Je croy fermement qu'il se doibt ainsi entendre. Ne tardés donc
plus davantage à exaulcer ma requeste, & me dedvisés par le menu,
comme se font les mouvements des dances, affin que je m'y exerce: &
qu'il ne me soit reproché ce que disoit Lucian à Craton, que l'aye
un cœur de porc, & une teste d'asne.
Arbeau.
Lucian n'adresse ce reproche, à ceulx qui ne veuillent, ou bien qui
veuillent, mais ne peuvent apprendre cêt art, mais il attaque ceulx
qui le veuillent blasmer & regetter, comme action mauvaise, non
considerans, qu'il en est de deux sortes: les unes servent à la
guerre, force, & deffence de la republique, les aultres sont
recreatives & ont avec soy une vertu d'attirer les cœurs & concilier
l'amour, & sont un præparatif & cautelle (comme je vous ay ja dit)
pour cognoistre si les personnes sont point maleficiées de goutes ou
loups és jambes, & si elles ont bonne contenauce & modeste.
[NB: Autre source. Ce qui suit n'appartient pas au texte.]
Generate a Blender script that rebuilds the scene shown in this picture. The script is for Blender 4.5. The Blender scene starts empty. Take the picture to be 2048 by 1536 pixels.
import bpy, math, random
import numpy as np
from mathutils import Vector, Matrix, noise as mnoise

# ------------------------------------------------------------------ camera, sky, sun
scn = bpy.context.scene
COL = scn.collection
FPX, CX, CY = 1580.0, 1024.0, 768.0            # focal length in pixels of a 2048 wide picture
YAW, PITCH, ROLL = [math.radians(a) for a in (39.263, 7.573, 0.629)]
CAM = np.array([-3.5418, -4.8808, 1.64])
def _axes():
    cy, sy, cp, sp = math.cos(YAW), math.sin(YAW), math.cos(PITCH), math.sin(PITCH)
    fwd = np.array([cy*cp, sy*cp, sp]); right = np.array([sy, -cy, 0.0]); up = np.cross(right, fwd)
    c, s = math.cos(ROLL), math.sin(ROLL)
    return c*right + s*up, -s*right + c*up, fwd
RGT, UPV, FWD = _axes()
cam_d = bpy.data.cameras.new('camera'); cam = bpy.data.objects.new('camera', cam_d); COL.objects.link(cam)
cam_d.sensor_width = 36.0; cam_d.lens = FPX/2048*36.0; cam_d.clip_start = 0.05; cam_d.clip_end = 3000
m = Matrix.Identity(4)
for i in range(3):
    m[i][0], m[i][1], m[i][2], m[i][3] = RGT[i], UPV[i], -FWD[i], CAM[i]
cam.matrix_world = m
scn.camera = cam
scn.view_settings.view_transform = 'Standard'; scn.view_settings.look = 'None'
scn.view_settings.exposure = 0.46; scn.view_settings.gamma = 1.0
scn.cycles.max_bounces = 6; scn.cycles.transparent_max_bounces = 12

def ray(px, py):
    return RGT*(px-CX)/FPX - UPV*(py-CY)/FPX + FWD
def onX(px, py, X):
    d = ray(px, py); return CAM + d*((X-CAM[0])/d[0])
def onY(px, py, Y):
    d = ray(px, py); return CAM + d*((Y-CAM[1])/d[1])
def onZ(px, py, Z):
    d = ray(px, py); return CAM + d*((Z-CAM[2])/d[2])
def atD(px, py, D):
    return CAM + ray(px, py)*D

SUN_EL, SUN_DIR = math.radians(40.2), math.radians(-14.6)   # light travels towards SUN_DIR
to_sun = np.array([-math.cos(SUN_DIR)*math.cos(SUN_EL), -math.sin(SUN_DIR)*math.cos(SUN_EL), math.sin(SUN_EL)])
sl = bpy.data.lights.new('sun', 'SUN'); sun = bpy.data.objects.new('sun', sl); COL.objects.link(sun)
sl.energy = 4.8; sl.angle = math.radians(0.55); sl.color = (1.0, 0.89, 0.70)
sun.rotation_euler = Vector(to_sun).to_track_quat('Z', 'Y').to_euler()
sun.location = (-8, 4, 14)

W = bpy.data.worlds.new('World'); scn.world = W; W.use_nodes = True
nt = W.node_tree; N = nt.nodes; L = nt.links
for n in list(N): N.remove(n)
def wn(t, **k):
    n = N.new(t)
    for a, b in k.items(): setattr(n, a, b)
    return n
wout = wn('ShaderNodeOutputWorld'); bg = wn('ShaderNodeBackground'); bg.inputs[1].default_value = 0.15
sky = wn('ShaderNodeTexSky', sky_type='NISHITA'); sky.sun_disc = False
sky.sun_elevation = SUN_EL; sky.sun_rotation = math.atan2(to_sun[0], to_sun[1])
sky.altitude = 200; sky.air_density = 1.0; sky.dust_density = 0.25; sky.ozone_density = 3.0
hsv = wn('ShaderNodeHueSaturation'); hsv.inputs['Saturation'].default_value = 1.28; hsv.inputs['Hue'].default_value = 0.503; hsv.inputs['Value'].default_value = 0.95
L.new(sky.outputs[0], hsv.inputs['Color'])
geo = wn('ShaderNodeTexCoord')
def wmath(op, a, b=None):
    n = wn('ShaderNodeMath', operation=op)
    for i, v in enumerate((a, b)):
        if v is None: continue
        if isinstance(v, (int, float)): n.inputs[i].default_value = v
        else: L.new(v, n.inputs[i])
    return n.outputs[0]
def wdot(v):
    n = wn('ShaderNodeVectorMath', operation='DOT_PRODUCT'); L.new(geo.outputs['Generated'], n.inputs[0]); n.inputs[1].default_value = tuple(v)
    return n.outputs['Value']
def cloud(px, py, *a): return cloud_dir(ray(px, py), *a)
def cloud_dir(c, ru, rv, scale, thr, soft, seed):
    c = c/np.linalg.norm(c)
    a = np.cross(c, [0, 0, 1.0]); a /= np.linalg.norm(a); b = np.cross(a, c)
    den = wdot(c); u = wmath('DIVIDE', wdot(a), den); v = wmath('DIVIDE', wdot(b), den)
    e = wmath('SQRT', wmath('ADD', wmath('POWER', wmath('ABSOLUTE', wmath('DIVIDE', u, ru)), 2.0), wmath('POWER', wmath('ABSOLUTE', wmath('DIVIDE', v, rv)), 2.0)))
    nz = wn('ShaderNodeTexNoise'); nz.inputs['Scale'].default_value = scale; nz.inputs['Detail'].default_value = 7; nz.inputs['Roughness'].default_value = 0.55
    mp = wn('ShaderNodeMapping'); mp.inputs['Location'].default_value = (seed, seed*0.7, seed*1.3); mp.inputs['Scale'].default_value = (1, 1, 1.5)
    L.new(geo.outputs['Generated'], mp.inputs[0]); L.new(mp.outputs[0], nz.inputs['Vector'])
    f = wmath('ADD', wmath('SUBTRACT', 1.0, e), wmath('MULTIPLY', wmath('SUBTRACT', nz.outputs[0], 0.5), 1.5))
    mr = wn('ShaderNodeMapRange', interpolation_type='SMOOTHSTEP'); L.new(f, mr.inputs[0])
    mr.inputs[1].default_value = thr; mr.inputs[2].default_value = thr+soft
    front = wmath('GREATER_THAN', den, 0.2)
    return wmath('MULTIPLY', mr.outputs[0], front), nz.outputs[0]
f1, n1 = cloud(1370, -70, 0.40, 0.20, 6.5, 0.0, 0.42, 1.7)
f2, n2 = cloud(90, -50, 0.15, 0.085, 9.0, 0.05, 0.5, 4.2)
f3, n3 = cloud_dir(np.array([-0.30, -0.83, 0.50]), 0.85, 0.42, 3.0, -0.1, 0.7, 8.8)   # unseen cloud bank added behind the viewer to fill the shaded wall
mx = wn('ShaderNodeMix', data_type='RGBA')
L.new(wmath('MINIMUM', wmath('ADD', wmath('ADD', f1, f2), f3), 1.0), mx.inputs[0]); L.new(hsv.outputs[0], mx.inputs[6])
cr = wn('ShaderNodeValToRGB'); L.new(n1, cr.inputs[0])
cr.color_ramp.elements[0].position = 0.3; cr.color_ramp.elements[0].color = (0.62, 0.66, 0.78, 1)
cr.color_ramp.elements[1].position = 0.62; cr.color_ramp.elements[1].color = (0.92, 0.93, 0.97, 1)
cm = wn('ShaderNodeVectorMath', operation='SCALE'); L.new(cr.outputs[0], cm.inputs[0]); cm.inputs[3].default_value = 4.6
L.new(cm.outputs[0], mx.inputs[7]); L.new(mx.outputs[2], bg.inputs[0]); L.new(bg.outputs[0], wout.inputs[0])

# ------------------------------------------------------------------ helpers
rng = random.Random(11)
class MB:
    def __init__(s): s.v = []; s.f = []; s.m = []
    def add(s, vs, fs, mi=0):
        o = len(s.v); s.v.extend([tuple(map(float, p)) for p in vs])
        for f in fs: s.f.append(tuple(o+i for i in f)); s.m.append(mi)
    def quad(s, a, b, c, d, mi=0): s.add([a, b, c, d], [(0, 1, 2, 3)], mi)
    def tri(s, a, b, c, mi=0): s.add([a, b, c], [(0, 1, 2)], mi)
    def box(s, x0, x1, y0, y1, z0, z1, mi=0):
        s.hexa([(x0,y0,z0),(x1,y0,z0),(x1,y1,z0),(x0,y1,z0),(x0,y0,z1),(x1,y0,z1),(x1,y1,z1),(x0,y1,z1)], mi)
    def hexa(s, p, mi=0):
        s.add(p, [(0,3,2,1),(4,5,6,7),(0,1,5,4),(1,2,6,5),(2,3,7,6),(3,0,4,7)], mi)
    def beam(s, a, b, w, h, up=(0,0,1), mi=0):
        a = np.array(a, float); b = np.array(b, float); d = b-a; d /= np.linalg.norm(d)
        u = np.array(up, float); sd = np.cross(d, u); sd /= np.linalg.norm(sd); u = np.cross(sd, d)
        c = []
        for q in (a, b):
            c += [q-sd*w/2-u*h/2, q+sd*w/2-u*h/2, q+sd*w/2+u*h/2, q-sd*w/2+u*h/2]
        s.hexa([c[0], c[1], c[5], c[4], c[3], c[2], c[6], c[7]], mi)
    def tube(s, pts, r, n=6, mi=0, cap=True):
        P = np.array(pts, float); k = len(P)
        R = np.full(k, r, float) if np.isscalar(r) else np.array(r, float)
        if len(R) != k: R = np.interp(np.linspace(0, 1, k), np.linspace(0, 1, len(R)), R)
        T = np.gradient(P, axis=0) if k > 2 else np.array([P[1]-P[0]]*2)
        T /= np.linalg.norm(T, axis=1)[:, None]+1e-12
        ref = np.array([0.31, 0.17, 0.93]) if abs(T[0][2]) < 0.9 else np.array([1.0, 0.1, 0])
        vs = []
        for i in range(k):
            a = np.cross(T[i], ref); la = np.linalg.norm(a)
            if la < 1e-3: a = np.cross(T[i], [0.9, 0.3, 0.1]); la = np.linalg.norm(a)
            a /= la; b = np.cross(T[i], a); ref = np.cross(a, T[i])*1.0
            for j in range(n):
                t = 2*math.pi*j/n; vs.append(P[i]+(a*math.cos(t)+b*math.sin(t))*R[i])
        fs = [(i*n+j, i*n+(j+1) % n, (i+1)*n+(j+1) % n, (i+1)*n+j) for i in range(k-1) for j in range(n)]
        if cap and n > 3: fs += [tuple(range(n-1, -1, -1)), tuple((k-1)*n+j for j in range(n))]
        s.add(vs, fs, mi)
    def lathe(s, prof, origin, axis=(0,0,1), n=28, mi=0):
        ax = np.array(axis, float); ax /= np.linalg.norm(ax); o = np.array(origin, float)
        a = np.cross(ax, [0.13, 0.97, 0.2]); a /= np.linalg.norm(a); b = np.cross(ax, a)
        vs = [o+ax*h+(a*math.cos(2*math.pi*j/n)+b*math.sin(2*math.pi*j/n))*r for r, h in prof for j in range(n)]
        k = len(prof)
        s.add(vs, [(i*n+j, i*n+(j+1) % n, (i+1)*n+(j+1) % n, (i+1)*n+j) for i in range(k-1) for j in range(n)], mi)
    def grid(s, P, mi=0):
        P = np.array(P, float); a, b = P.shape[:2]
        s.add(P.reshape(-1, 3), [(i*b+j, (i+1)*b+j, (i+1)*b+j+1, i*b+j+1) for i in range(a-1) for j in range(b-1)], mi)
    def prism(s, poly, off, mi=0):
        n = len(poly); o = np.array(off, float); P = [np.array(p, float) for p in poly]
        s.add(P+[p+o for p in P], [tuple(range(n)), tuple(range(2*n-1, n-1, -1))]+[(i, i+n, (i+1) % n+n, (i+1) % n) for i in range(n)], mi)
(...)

Nous
lisons que Clistenes ayant veu dançer & morguer impudemment
Hypoclide, luy refusa sa fille en mariage disant qu'il avoit dedancé
les nopces.
Capriol.
Dieu mercy, je n'ay point telles infirmités & n'ay qu'une sœur
qui est aagée de douze ans que j'y feray apprendre quant vous
m'aurés enseigne.
Arbeau.
Galien dit en son livre du regime de la santé, que toute chose
naturellement desire de se mouvoir; & que lon se doibt exercer par
mouvements doulx & temperés comme est la dance, que ceulx d'Ionie
iuventérent à cêt effect: pour ceste occasion elle sert grandement à
la santé, mesmement des jeusnes filles, lesquelles estans
ordinairement sedentaires, & ententives à leur lanifice,
broderies, & ouvrages desguille, font amas de plusieurs maulvaises
humeurs, & ont besoing de les faire exhaler par quelque exercice
temperé.
Capriol.
La dance leur est un exercice propre car elles n'ont pas liberté de
se promener, & aller ça & la dehors & dedans les villes, ainsi que
nous póuvons faire sans reprehension, tellement que n'en avons
besoing comme elles: neantmoings, je suis desireux d'apprendre cêt
art si ancien & si honneste & profitable.